A meeting re Prominent Studios, with Anne, Steve, the trustee in a suit and tie who’s rather nice, Eric I, Ian [Miles, our accountant] and Terry G, is not as fraught as expected. We are only £175,000 over the estimate of £1.2 million which we were given in January last year. But, as Anne says, at one time it was to cost £200,000 to refit. Malcolm Ballisat, the ‘outside’ trustee, is very reassuring – we have a wonderful building and it’s a credit to our pension funds.
The next step, however, is to equip the viewing theatre, sound transfer and editing rooms as best we can. So far they are shells. If we want them we must find £300,000 more.
Tom [currently on the staff] is back at Redwood at midnight to lock up. They are working him savage hours at the moment and he shows signs of demoralisation.
Friday, March 18th
Steve rings to tell me that MGM do not want to do
American Friends
. This is a bit more of a blow than I had expected. For a couple of hours I have to work very hard to be cheerful.
Decide must take the bull by the horns and ring Burstyn, Tristram and Irene with the news. When all this is over and I am about to settle to work, Terry J rings, so I have to tell him the saga.
Find it very hard to concentrate on the rewrites. The sun shines happily outside, but in my room I am assailed with doubts – why continue writing a film that will never be done? Has my bluff finally been called? Is this the beginning of the end for ‘
AF
’? Has reality intervened? And so on.
In the absence of any word of hope from Steve on ‘
AF
’, I call Ray and begin the delicate process of re-opening links with Denis O’B. Ray promises to call him ASAP.
Saturday, March 19th
No time for brooding – to Marshall Street for a swim, which sets the world to rights, then home for breakfast and at midday a call from Ray Cooper. He’s contacted Denis. Denis is very happy to look at the script, but he sounded one or two dark words of warning about hawking it around, disinclination to co-production and so on.

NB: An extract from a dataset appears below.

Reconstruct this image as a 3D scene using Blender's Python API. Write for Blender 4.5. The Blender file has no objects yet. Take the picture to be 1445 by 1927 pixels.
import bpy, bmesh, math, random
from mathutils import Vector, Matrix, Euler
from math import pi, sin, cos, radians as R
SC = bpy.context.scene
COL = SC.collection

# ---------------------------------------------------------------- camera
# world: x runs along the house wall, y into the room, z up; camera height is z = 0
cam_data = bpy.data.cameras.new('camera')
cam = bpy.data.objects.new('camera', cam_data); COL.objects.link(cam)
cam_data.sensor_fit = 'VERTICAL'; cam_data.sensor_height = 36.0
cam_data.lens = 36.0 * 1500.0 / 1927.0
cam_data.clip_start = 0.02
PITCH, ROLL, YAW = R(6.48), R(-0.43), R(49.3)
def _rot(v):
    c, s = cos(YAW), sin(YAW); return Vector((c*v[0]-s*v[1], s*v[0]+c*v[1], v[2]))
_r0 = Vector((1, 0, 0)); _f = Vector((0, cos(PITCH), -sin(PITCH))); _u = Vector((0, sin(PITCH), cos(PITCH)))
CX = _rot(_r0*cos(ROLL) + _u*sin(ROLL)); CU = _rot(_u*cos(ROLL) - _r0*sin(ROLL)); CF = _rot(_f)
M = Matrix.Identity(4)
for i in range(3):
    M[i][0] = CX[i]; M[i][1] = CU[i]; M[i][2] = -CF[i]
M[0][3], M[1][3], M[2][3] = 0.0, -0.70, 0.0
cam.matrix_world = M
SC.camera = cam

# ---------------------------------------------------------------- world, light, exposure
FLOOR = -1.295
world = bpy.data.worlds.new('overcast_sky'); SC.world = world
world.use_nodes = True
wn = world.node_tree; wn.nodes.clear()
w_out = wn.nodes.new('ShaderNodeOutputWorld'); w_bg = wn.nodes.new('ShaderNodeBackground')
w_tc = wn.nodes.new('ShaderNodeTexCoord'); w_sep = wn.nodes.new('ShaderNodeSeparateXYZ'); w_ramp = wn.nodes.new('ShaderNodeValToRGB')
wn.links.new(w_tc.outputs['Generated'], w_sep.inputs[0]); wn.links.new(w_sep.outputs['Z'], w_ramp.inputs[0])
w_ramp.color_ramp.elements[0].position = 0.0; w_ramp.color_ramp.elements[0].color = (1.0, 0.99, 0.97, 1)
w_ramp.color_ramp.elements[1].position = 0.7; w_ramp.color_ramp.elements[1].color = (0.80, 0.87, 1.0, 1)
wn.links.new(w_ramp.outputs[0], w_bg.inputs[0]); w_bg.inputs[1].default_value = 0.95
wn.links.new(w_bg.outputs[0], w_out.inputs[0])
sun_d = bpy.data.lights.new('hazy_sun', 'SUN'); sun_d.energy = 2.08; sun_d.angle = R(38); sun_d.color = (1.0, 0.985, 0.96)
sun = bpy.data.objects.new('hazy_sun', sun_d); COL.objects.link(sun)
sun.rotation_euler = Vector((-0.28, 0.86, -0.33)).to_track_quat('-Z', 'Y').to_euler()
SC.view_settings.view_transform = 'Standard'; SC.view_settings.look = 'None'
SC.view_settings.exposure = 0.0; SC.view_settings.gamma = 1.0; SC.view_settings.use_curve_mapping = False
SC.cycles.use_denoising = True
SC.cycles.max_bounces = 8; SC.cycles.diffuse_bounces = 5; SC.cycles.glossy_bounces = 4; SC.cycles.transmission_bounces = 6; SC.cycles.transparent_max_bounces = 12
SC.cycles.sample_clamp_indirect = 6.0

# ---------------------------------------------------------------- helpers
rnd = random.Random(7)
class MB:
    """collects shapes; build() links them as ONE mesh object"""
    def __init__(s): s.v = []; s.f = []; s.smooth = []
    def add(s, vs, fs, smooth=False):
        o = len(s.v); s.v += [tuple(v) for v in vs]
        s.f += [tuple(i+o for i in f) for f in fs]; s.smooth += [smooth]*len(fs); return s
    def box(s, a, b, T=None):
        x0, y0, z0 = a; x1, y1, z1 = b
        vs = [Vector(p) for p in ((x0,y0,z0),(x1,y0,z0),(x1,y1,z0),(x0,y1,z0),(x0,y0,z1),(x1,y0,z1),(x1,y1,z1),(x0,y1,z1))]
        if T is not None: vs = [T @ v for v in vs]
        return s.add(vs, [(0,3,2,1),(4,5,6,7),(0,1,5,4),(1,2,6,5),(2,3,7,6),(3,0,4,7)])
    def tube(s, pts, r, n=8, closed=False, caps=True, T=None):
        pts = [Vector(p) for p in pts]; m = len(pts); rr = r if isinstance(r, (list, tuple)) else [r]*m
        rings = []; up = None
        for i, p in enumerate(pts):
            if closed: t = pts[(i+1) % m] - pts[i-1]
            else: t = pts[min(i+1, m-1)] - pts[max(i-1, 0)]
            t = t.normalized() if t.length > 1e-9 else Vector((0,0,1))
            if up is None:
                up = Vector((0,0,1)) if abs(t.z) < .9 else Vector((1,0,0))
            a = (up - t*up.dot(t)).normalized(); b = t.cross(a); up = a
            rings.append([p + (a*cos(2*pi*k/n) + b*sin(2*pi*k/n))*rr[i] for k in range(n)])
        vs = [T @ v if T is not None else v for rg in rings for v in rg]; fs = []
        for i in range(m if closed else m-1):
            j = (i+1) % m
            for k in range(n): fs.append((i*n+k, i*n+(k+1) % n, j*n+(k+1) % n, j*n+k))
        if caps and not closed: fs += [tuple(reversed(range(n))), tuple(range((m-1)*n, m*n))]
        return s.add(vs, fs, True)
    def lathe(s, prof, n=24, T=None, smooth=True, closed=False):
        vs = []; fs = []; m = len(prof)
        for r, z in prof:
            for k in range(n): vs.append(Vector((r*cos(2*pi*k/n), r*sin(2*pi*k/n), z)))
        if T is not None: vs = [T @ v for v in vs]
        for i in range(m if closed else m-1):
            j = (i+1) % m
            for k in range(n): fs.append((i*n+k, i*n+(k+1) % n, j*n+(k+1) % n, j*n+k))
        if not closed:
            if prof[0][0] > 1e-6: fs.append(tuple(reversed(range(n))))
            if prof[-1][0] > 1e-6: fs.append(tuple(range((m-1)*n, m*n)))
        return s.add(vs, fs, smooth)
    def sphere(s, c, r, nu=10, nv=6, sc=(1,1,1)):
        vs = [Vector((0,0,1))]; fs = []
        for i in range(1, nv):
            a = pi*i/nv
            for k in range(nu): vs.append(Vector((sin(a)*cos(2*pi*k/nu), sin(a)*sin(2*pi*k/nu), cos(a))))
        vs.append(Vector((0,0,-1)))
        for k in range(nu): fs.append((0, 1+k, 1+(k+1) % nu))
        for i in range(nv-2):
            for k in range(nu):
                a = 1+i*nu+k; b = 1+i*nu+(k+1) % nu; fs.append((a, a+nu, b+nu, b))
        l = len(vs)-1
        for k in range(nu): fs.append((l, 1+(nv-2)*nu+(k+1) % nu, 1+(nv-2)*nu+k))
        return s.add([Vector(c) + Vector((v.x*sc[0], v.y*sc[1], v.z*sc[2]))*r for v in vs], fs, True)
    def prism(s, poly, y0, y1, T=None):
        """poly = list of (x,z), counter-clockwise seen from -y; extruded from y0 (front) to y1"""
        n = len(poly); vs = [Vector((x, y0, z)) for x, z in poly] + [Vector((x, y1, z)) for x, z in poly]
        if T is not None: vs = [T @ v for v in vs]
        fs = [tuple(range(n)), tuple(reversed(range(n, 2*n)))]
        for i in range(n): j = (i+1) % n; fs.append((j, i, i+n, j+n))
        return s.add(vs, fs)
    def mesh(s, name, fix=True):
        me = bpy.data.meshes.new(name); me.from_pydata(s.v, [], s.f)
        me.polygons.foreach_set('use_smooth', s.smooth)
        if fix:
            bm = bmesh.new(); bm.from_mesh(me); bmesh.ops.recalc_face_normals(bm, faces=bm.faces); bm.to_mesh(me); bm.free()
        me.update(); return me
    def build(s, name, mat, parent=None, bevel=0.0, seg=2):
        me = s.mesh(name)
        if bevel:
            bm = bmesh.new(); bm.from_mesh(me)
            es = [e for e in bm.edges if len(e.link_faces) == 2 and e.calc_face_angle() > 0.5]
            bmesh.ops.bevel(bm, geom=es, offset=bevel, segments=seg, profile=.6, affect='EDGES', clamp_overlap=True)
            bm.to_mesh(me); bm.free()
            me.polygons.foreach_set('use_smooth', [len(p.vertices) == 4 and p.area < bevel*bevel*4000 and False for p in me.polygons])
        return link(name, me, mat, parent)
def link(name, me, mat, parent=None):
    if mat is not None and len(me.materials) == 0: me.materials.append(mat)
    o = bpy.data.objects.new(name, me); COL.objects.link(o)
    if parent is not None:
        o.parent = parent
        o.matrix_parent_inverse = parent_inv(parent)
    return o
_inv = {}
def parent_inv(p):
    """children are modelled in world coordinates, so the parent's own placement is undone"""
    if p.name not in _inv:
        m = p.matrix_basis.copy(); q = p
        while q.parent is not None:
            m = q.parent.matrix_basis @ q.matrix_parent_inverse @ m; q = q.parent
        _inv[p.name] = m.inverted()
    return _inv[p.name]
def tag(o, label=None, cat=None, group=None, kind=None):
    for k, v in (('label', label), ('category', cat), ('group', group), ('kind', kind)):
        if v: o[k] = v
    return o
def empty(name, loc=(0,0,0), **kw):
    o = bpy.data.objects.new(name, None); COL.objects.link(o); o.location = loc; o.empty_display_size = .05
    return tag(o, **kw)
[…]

I feel that the approach to Denis is necessary, but regrettable in a way. Steve will surely suffer in some way, but I checked with him yesterday on the HandMade initiative and he agreed it should be made.
Sunday, March 20th
It’s raining as Helen and I, in our ‘awards’ gear – Helen in her very sexy purple sequinned top and black skirt – step into a taxi for the Grosvenor House and BAFTA. Park Lane is a sodden jam as taxis and limousines disgorge some of the 1,000 or more guests.